Sekretaris Universitas UI, dr. Agustin Kusumayati, M.Sc., Ph.D., menegaskan bahwa dokumen ini memiliki nilai sejarah yang sangat tinggi. “Arsip ini berperan dalam menjaga jati diri bangsa dan memastikan generasi muda tetap memiliki kebanggaan atas sejarah panjang perjuangan Indonesia,” ujarnya.
Dokumentasi Perjalanan Pendidikan dan Peran Nasional Prof. Susanto Zuhdi mengungkapkan bahwa arsip ini terdiri dari tiga jilid yang mencakup periode 1925 hingga 1958. “Jilid pertama meliputi tahun 1925–1938, sementara jilid kedua mencakup periode 1939–1953. Adapun jilid ketiga memuat perjalanan akademik pasca-kemerdekaan, di mana terdapat perubahan gelar dari Meester in de Rechten (Mr.) menjadi Sarjana Hukum (S.H.),” kata Prof. Susanto.
Selain mencatat dinamika akademik, Arsip Dagboek juga mendokumentasikan perubahan sosial- politik di antara komunitas Eropa, pribumi, dan Tionghoa di lingkungan pendidikan hukum. “Sebanyak 13 lulusan Rechtshoogeschool tercatat sebagai pahlawan nasional, termasuk Amir Hamzah, sastrawan terkenal, dan Teuku Muhammad Hasan, yang berperan penting dalam negosiasi dengan Sekutu pasca-Perang Dunia II,” ujar Prof. Susanto.

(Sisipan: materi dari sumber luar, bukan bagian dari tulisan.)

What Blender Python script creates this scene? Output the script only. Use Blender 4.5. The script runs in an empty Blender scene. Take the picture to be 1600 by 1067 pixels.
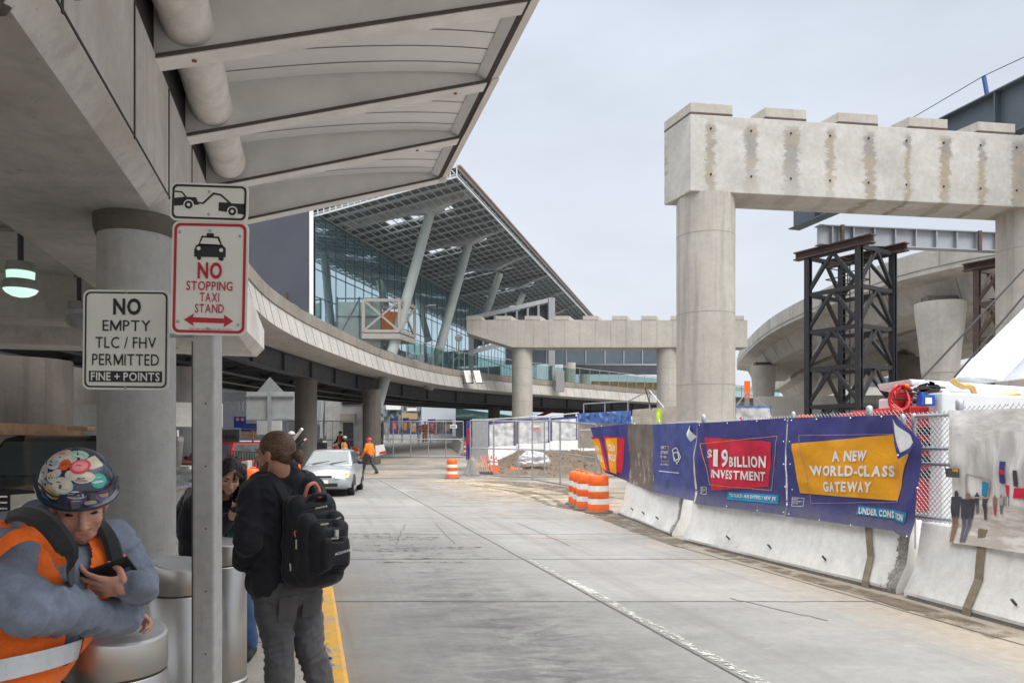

Yu Un Oppusunggu, Ph.D. menambahkan bahwa arsip ini juga memuat catatan penting tentang penggunaan gedung Rechtshoogeschool oleh Kempeitai Jepang selama masa pendudukan. “Dagboek dan Sumpah Pemuda memiliki kaitan erat. Banyak lulusan Rechtshoogeschool yang terlibat aktif dalam pergerakan nasional,” ujar Yu Un. Bahkan, salah seorang guru besar, Prof. F.M. Baron van Asbeck, tercatat sebagai pemilik rumah di Pengangsaan Timur No. 56, yang kemudian menjadi tempat Proklamasi Kemerdekaan Indonesia.
Memori Kolektif Bangsa dan Sumber Riset Keberadaan Arsip Dagboek Rechtshoogeschool diakui sebagai bagian penting dari memori kolektif bangsa. Dokumen ini tidak hanya menjadi catatan perjalanan pendidikan hukum, tetapi juga kontribusi intelektual terhadap kemerdekaan. Arsip ini akan dibuka untuk penelitian lebih lanjut mengenai pendidikan hukum, sejarah, dan kearsipan. “Dengan dibukanya akses ini, diharapkan generasi muda
dapat terus mengenang peran UI dalam melahirkan kaum intelektual dan tokoh nasional,” kata Wahid Nurfiantara, S.Hum., M.T.I., Kepala Kantor Arsip UI.
Dekan Fakultas Hukum UI, Dr. Parulian Paidi Aritonang, S.H., LL.M., MPP., menyampaikan kebanggaannya atas kontribusi besar FH UI dalam sejarah pendidikan hukum Indonesia. “Ini bukan sekadar perayaan sejarah, tetapi juga momentum refleksi untuk memperkuat pendidikan hukum di abad berikutnya. Banyak pemikiran profesor terdahulu yang telah ‘mengindonesiakan’ kurikulum hukum kita, dan ini adalah warisan berharga bagi generasi mendatang,” ujar Dr. Parulian.